L’association évoque également un programme d’infiltration au sein des associations de survivants, dont certaines seraient désormais dirigées par des individus accusés d’avoir participé au génocide, en échange de leur loyauté au régime.
Un récit instrumentalisé
IGICUMBI dénonce par ailleurs une instrumentalisation stratégique du récit du génocide par le FPR, au service de ses ambitions politiques nationales et régionales. Le parti au pouvoir imposerait un narratif à sens unique, auquel les rescapés sont contraints d’adhérer lors des cérémonies officielles.
Selon le texte, « la mémoire a été confisquée pour justifier un pouvoir centralisé, excluant toute lecture autonome ou pluraliste de l’histoire. »
Par exemple, le communiqué évoque les assassinats de jeunes Tutsi ayant rejoint le FPR entre 1990 et 1994, car soupçonnés d’être proches de l’ancien régime, ainsi que les lourdes pertes humaines subies par les survivants enrôlés dans les conflits extérieurs, notamment en République Démocratique du Congo.
L’association rappelle par ailleurs le rôle du FPR dans l’attentat du 6 avril 1994 contre l’avion du président Juvénal Habyarimana, événement déclencheur du génocide et l’obstruction d’une intervention de l’ONU de ce dernier dans les premières semaines des massacres.
Une bataille pour la vérité ?
En adressant sa déclaration à plus de trente personnalités politiques et diplomatiques à travers le monde, IGICUMBI entend internationaliser le débat sur la gestion de la mémoire au Rwanda.
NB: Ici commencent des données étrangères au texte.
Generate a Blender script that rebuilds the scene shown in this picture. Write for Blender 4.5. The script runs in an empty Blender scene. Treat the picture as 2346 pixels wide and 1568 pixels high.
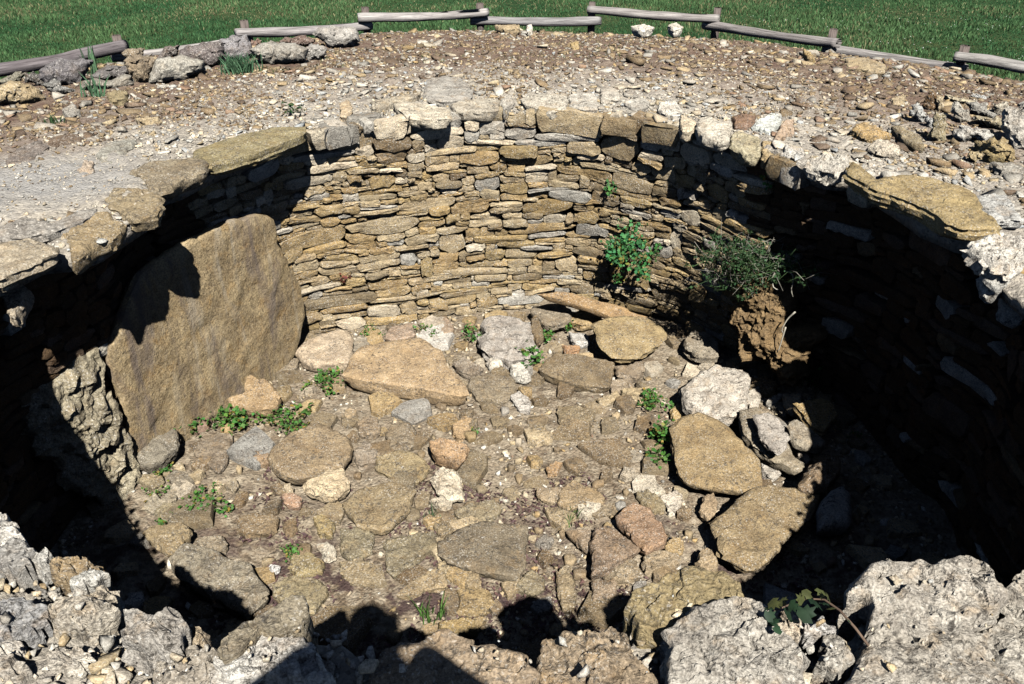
import bpy, math, random
import numpy as np
from mathutils import Vector
from mathutils.geometry import delaunay_2d_cdt

# ------------------------------------------------------------------ camera, light, exposure
SC = bpy.context.scene
COL = SC.collection
CAM_Z, TILT, FPX, WPX, HPX = 1.70, math.radians(31.0), 1900.0, 2346.0, 1568.0
cam_data = bpy.data.cameras.new('camera')
cam_data.sensor_width = 36.0
cam_data.lens = 36.0 * FPX / WPX
cam_data.clip_start = 0.05
cam_data.clip_end = 2000.0
cam = bpy.data.objects.new('camera', cam_data)
cam.location = (0, 0, CAM_Z)
cam.rotation_euler = (math.pi / 2 - TILT, 0, 0)
COL.objects.link(cam)
SC.camera = cam

SUN_EL = math.radians(49.0)
SUN_AZ = math.radians(13.0)            # light travels towards +Y turned this much to -X
EXPOSURE = 0.58
world = bpy.data.worlds.new('World')
SC.world = world
world.use_nodes = True
wn = world.node_tree.nodes
sky = wn.new('ShaderNodeTexSky')
sky.sky_type = 'NISHITA'
sky.sun_disc = False
sky.sun_elevation = SUN_EL
sky.sun_rotation = math.pi - SUN_AZ
sky.air_density = 0.32
sky.dust_density = 0.1
bg = [n for n in wn if n.type == 'BACKGROUND'][0]
bg.inputs['Strength'].default_value = 0.05
world.node_tree.links.new(sky.outputs[0], bg.inputs['Color'])
sun_data = bpy.data.lights.new('sun', 'SUN')
sun_data.energy = 5.0
sun_data.angle = math.radians(0.5)
sun_data.color = (1.0, 0.975, 0.945)
sun = bpy.data.objects.new('sun', sun_data)
SUN_DIR = Vector((-math.sin(SUN_AZ) * math.cos(SUN_EL), math.cos(SUN_AZ) * math.cos(SUN_EL), -math.sin(SUN_EL)))
sun.rotation_euler = SUN_DIR.to_track_quat('-Z', 'Y').to_euler()
sun.location = (2, -6, 9)
COL.objects.link(sun)
SC.view_settings.view_transform = 'Standard'
SC.view_settings.look = 'None'
SC.view_settings.exposure = EXPOSURE
SC.view_settings.gamma = 1.0
SC.view_settings.use_curve_mapping = False
SC.cycles.max_bounces = 5
SC.cycles.diffuse_bounces = 0
SC.cycles.glossy_bounces = 1
SC.cycles.transmission_bounces = 2

# ------------------------------------------------------------------ helpers: rays, noise, meshes
RNG = np.random.default_rng(7)
random.seed(7)
CX, CY, ZF = 0.0, 3.8, -1.80          # chamber centre and floor level
FIELD_Z = -0.80
FWD = np.array([0, math.cos(TILT), -math.sin(TILT)])
UPV = np.array([0, math.sin(TILT), math.cos(TILT)])
EYE = np.array([0, 0, CAM_Z])

def ray(px, py):
    return np.array([(px - WPX / 2) / FPX, 0, 0]) + FWD + UPV * ((HPX / 2 - py) / FPX)

def onplane(px, py, p0, n):
    d = ray(px, py)
    return EYE + d * (np.dot(np.asarray(p0) - EYE, n) / np.dot(d, n))

def onz(px, py, z):
    return onplane(px, py, (0, 0, z), np.array([0, 0, 1.0]))

def project(P):
    Q = np.asarray(P, float) - EYE
    dep = Q @ FWD
    return WPX / 2 + FPX * Q[..., 0] / dep, HPX / 2 - FPX * (Q @ UPV) / dep, dep

CROPS = {'A': (0, 0, .374), 'B': (779, 0, .374), 'C': (1558, 0, .374), 'D': (0, 550, .374), 'E': (779, 550, .374),
         'F': (1558, 550, .374), 'G': (0, 1017, .351), 'H': (779, 1017, .351), 'I': (1558, 1017, .351), 'P': (0, 0, 1.0),
         'Q': (0, 91.6, .1953), 'R': (1888, 165, .1953)}

def crop(code, pts):
    ox, oy, s = CROPS[code]
    return [(ox + x * s, oy + y * s) for x, y in pts]

def _hash(ix, iy, iz, seed):
    h = (ix.astype(np.int64) * 374761393 + iy.astype(np.int64) * 668265263 + iz.astype(np.int64) * 2147483647 + seed * 1274126177) & 0xffffffff
    h = ((h ^ (h >> 13)) * 1274126177) & 0xffffffff
    h = ((h ^ (h >> 16)) * 2246822519) & 0xffffffff
    return ((h ^ (h >> 15)) & 0xffffff) / float(0xffffff)

def vnoise(P, seed=0):
    P = np.asarray(P, float)
    I = np.floor(P).astype(np.int64)
    F = P - I
    F = F * F * (3 - 2 * F)
    out = 0
    for dx in (0, 1):
        wx = F[..., 0] if dx else 1 - F[..., 0]
        for dy in (0, 1):
            wy = F[..., 1] if dy else 1 - F[..., 1]
            for dz in (0, 1):
                wz = F[..., 2] if dz else 1 - F[..., 2]
                out = out + wx * wy * wz * _hash(I[..., 0] + dx, I[..., 1] + dy, I[..., 2] + dz, seed)
    return out * 2 - 1

def fbm(P, scale, octaves=3, seed=0, gain=0.55):
    P = np.asarray(P, float) * scale
    a, out = 1.0, 0
    for o in range(octaves):
        out = out + a * vnoise(P, seed + o * 17)
        P = P * 2.03 + 5.7
        a *= gain
    return out

def mesh_np(name, V, faces_flat, counts, tint=None, smooth=False, sharp=0):
    me = bpy.data.meshes.new(name)
    V = np.asarray(V, np.float32)
    me.vertices.add(len(V))
    me.vertices.foreach_set('co', V.ravel())
    me.loops.add(len(faces_flat))
    me.loops.foreach_set('vertex_index', np.asarray(faces_flat, np.int32))
    me.polygons.add(len(counts))
    starts = np.concatenate([[0], np.cumsum(counts)[:-1]]).astype(np.int32)
    me.polygons.foreach_set('loop_start', starts)
    me.polygons.foreach_set('loop_total', np.asarray(counts, np.int32))
    if smooth:
        me.polygons.foreach_set('use_smooth', np.ones(len(counts), bool))
    me.update(calc_edges=True)
    if sharp: me.set_sharp_from_angle(angle=math.radians(sharp))
    if tint is not None:
        ca = me.color_attributes.new('tint', 'FLOAT_COLOR', 'POINT')
        T = np.ones((len(V), 4), np.float32)
        T[:, :3] = np.asarray(tint, np.float32).reshape(-1, 3) if np.ndim(tint) > 1 else np.asarray(tint, np.float32)
        ca.data.foreach_set('color', T.ravel())
    return me

def link(name, me, mat, parent=None, loc=None):
    o = bpy.data.objects.new(name, me)
    if me is not None and mat is not None and len(me.materials) == 0:
        me.materials.append(mat)
    COL.objects.link(o)
    if parent is not None:
        o.parent = parent
    if loc is not None:
        o.location = loc
    return o

def tag(o, label=None, cat=None, group=None, kind=None):
    if label: o['label'] = label
    if cat: o['category'] = cat
    if group: o['group'] = group
    if kind: o['kind'] = kind
    return o

_topo = {}
def topo(N, L):
    """faces of a closed body of L rings of N points, ends closed by fans to the last two points"""
    if (N, L) not in _topo:
        f, c = [], []
        for l in range(L - 1):
            for i in range(N):
                j = (i + 1) % N
                f += [l * N + i, l * N + j, (l + 1) * N + j, (l + 1) * N + i]
                c.append(4)
        b, t = L * N, L * N + 1
        for i in range(N):
            j = (i + 1) % N
            f += [b, j, i]; c.append(3)
            f += [t, (L - 1) * N + i, (L - 1) * N + j]; c.append(3)
        _topo[(N, L)] = (np.array(f, np.int64), np.array(c, np.int64))
    return _topo[(N, L)]

class Batch:
    def __init__(s): s.V, s.F, s.C, s.T, s.n = [], [], [], [], 0
    def add(s, V, f, c, tint):
        s.V.append(V); s.F.append(f + s.n); s.C.append(c)
        t = np.asarray(tint, float)
        s.T.append(np.broadcast_to(t, (len(V), 3)) if t.ndim == 1 else t)
        s.n += len(V)
    def mesh(s, name, smooth=False, sharp=0):
        return mesh_np(name, np.concatenate(s.V), np.concatenate(s.F), np.concatenate(s.C), np.concatenate(s.T), smooth, sharp)

def resample(P, M):
    P = np.asarray(P, float)
    Q = np.vstack([P, P[:1]])
    d = np.r_[0, np.cumsum(np.linalg.norm(np.diff(Q, axis=0), axis=1))]
    t = np.linspace(0, d[-1], M, endpoint=False)
    return np.stack([np.interp(t, d, Q[:, k]) for k in range(Q.shape[1])], 1)

def rings(out, n, levels, tipf, tipb=None):
    """out (N,3) outline, n normal, levels [(scale, height)] back to front"""
    c = out.mean(0)
    V = [c + (out - c) * s + n * h for s, h in levels]
    V.append((c + n * (levels[0][1] if tipb is None else tipb))[None])
    V.append((c + n * tipf)[None])
    return np.vstack(V)

def in_poly(P, poly):
    x, y = P[:, 0], P[:, 1]
    inside = np.zeros(len(P), bool)
    j = len(poly) - 1
    for i in range(len(poly)):
        xi, yi = poly[i]; xj, yj = poly[j]
        with np.errstate(divide='ignore', invalid='ignore'):
            c = ((yi > y) != (yj > y)) & (x < (xj - xi) * (y - yi) / (yj - yi + 1e-12) + xi)
        inside ^= c
        j = i
    return inside

def facets(V, cell, seed, amp):
    """breaks a smooth swell into flat planes: every cell of a jittered lattice has a plane of its own"""
    P = V / cell
    I = np.floor(P).astype(np.int64)
    best = np.full(len(V), 1e9); off = np.zeros(len(V))
    for dx in (-1, 0, 1):
        for dy in (-1, 0, 1):
            for dz in (-1, 0, 1):
                J = I + [dx, dy, dz]
                h = [_hash(J[:, 0], J[:, 1], J[:, 2], seed + q) for q in range(7)]
                c = J + np.stack(h[:3], 1)
                d = ((P - c) ** 2).sum(1)
                pl = (h[3] - .5) + ((P - c) * (np.stack(h[4:7], 1) - .5)).sum(1) * 1.5
                m = d < best
                best[m] = d[m]; off[m] = pl[m]
    return off * amp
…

Parmi les destinataires figurent notamment António Guterres, Emmanuel Macron, Volker Türk, ou encore Donald Trump.
Le message est clair : le FPR ne peut plus, selon IGICUMBI, être considéré comme interlocuteur légitime des rescapés ni comme le dépositaire de la vérité historique.
Ainsi, cette déclaration pourrait marquer le début d’un mouvement plus large de contestation du récit officiel. IGICUMBI appelle les rescapés du monde entier à « reprendre en main leur devoir de mémoire » et à refuser l’encadrement politique des commémorations.
Sans nommer ses partenaires à venir, l’association indique qu’elle entend désormais « assumer le rôle de gardien de la mémoire et de l’histoire du génocide contre les Tutsi, aux côtés des rescapés eux-mêmes et de partenaires de son choix ».
À travers cette initiative, IGICUMBI affirme que seule une mémoire libérée du contrôle politique peut préserver la vérité du génocide contre les Tutsi.
Une prise de position à haut risque
La démarche d’IGICUMBI n’est pas sans risque. Dans un pays où la critique du pouvoir n’est pas tolérée, la dénonciation publique d’un « usage politique de la mémoire » expose ses auteurs à d’éventuelles représailles. Mais pour ses membres, le silence n’est plus une option.
Comme le conclut le document :
« L’histoire nous l’a appris : le FPR n’hésite pas à sacrifier des vies pour ses intérêts. C’est pourquoi il est temps que les survivants se réapproprient leur voix, leur mémoire, et leur dignité. »
L’initiative d’IGICUMBI marque un tournant dans l’histoire des associations de rescapés du génocide contre les Tutsi. Pour la première fois, une organisation rescapée sort du silence institutionnalisé et affirme avec clarté sa volonté de s’émanciper de toute instrumentalisation politique. Ce pas de géant, tant symbolique que stratégique, réaffirme une vérité fondamentale : la mémoire n’est ni un outil de pouvoir, ni un levier de légitimation, mais un devoir sacré envers les victimes et un socle pour la réconciliation nationale. En réclamant de manière indépendante le droit de protéger la mémoire du génocide, IGICUMBI remet la dignité des rescapés au cœur du processus mémoriel. Une mémoire libérée, et portée par ceux qui ont survécu est sans doute la meilleure garantie de l’engagement collectif derrière le serment universel : “Plus jamais ça.”